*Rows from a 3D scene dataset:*

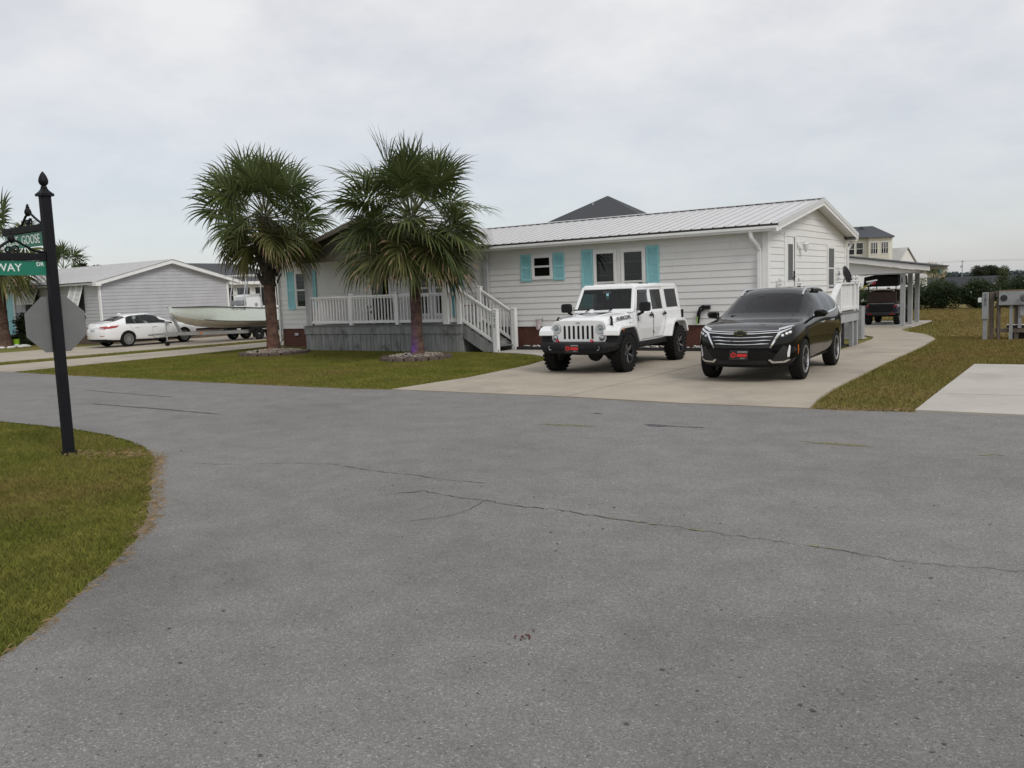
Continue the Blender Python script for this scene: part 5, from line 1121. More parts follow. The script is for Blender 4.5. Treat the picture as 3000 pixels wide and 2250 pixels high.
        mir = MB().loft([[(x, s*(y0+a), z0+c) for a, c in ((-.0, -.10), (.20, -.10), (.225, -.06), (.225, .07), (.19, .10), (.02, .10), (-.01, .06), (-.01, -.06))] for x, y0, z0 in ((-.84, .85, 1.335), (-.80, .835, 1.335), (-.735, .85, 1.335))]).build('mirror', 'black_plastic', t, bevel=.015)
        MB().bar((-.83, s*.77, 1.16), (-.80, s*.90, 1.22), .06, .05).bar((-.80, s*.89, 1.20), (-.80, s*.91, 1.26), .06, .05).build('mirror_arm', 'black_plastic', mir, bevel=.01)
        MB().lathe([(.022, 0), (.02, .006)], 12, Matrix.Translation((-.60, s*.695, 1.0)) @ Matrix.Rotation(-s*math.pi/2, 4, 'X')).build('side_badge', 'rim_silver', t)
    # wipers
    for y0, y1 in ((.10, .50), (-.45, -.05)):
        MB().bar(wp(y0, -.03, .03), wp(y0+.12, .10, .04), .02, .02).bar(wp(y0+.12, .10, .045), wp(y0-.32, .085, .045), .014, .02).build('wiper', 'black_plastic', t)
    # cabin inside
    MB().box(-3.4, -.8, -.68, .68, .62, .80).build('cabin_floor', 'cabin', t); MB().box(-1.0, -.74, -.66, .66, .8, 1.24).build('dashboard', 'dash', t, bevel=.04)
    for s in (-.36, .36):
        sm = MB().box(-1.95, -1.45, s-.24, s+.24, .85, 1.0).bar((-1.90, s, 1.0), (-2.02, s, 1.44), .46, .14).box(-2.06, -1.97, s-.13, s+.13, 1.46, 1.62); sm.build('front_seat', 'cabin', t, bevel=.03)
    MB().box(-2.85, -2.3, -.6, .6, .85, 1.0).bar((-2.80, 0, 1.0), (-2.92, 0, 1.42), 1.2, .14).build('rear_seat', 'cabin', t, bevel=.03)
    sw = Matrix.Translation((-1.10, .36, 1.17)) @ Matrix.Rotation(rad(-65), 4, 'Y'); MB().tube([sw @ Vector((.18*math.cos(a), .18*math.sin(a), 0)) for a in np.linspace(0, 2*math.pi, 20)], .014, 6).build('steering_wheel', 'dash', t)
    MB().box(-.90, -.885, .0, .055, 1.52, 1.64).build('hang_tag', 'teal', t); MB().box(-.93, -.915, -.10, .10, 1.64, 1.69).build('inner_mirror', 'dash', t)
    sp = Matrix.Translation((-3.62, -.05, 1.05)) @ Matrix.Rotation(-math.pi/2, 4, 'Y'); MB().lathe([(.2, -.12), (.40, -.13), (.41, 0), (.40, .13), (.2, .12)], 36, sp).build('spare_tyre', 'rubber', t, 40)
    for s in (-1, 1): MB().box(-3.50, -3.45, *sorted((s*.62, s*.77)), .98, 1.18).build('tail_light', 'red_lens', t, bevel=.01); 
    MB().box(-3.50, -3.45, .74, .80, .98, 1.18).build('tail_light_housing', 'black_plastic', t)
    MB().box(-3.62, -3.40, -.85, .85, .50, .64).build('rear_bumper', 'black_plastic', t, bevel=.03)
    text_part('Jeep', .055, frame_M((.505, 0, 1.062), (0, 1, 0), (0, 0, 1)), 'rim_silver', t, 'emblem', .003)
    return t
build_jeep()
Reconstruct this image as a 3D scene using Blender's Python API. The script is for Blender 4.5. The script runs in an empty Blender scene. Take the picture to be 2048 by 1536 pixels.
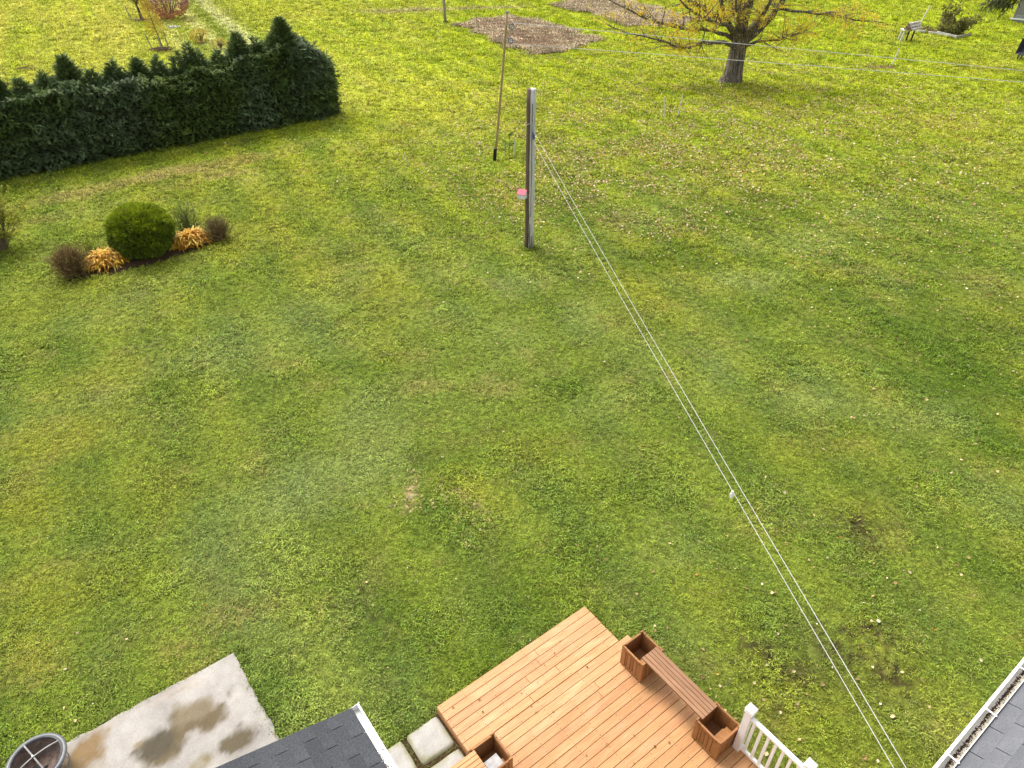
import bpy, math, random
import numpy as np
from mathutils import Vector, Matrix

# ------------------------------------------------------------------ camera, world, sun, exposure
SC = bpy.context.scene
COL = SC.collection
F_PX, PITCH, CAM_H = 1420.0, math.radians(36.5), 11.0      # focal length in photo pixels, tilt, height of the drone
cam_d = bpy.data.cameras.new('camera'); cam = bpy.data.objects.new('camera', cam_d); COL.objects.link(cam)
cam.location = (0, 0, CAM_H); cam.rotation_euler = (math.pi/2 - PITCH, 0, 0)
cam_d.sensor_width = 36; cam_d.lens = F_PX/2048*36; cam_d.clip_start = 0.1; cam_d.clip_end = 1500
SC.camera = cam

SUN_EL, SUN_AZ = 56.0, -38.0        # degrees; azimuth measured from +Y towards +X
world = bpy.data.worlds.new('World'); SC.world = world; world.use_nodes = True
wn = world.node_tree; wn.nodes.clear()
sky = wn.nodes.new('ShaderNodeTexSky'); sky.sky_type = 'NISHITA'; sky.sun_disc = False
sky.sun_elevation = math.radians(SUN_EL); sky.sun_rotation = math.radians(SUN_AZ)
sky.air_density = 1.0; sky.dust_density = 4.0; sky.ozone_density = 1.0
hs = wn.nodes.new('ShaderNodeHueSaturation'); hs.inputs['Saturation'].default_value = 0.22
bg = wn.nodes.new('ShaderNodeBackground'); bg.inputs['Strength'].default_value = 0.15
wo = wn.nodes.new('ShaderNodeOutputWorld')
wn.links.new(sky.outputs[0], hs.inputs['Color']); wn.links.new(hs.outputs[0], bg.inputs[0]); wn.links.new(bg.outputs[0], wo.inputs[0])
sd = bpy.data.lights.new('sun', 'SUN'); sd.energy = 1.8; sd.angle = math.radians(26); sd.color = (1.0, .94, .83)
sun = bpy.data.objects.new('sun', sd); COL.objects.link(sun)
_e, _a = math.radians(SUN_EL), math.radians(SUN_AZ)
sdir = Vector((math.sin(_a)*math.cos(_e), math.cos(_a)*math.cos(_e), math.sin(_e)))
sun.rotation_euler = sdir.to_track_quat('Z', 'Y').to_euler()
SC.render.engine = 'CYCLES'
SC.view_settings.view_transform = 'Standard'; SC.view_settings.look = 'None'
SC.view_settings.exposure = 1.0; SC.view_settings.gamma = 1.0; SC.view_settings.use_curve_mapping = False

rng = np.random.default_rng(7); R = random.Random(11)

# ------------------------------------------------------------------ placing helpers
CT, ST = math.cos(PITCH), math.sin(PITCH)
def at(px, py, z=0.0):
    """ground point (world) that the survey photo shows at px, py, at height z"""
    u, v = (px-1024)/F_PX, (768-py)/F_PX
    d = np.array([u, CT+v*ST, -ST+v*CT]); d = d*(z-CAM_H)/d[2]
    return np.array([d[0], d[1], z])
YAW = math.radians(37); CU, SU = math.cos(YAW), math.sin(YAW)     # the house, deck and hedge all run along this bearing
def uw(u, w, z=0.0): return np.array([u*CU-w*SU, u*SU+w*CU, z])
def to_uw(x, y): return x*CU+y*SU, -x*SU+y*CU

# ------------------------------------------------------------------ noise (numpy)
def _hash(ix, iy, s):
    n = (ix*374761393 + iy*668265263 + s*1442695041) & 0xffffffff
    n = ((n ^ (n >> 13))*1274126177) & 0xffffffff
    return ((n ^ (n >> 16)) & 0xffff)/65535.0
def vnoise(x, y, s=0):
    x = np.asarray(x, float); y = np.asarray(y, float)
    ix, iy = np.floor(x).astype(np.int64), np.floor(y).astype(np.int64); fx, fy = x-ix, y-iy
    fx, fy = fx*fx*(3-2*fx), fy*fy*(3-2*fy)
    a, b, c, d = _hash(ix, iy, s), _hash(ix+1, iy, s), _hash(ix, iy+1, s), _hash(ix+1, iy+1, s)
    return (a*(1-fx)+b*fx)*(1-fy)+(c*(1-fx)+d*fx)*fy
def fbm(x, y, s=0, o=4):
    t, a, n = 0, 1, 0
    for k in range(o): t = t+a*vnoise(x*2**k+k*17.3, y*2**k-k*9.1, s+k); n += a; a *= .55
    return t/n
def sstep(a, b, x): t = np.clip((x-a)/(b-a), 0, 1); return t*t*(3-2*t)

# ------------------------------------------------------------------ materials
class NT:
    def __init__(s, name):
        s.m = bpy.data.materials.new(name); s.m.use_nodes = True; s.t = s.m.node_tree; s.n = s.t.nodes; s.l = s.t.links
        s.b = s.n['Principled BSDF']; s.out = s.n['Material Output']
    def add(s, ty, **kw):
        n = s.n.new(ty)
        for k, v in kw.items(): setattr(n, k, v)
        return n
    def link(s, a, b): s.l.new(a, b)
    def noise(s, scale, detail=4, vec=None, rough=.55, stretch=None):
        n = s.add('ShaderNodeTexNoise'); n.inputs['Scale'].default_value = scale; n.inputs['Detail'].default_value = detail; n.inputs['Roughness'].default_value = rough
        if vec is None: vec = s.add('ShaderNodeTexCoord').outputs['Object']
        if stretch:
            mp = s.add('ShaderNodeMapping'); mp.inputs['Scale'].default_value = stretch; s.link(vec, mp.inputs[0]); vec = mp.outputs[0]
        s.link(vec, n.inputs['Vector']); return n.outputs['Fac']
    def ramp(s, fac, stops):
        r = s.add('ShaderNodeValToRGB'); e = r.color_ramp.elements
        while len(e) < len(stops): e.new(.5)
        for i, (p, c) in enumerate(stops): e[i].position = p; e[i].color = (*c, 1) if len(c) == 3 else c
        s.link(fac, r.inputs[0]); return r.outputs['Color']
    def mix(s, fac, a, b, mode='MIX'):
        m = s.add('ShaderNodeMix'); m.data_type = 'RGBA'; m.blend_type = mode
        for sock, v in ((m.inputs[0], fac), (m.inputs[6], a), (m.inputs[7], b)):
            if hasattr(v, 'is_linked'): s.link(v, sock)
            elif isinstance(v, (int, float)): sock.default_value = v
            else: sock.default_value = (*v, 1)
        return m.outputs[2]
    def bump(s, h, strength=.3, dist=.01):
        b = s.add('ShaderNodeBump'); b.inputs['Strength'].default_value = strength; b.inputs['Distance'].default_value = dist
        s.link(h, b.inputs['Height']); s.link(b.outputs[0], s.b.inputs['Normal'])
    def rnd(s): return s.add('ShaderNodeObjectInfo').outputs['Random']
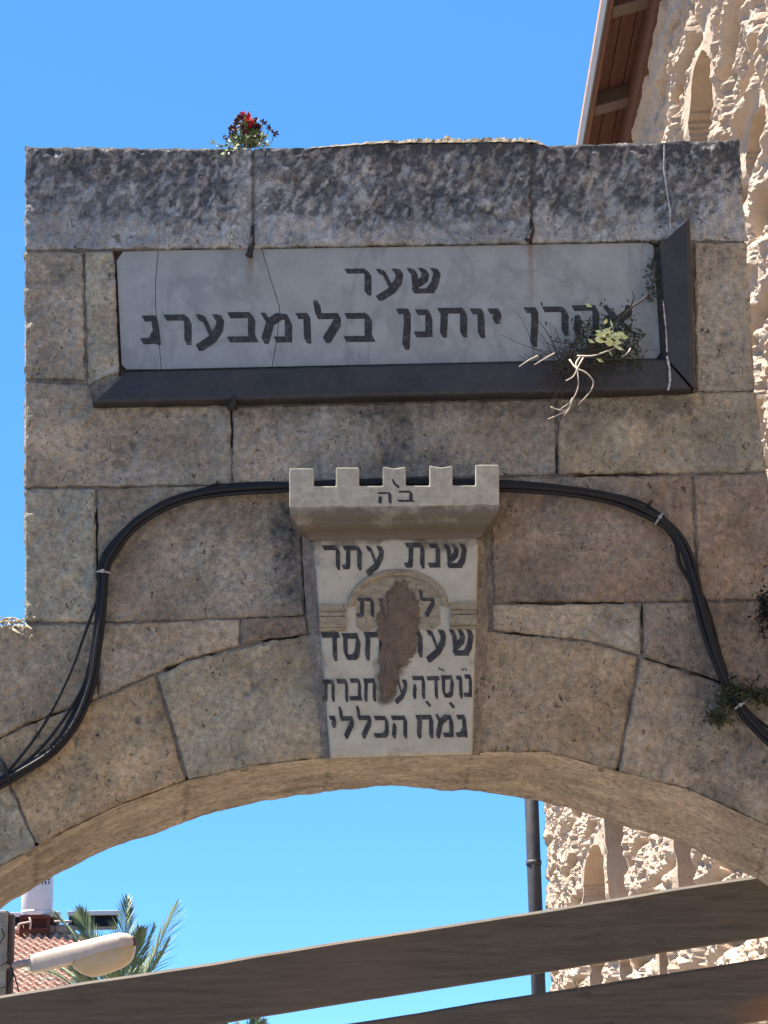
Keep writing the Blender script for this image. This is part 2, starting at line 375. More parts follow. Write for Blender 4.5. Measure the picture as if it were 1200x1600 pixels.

*WHAT TO PRODUCE:*
The first line to give again is the one with "Reconstruct this image", and the last is the one with "from mathutils import Vector, Matrix". Repeat them and everything between exactly, minus the pictures.

*RESPONSE TO THE TASK:*
Reconstruct this image as a 3D scene using Blender's Python API. The script is for Blender 4.5. The script runs in an empty Blender scene. Take the picture to be 2048 by 1536 pixels.
import bpy, math, random
import numpy as np
from mathutils import Vector, Matrix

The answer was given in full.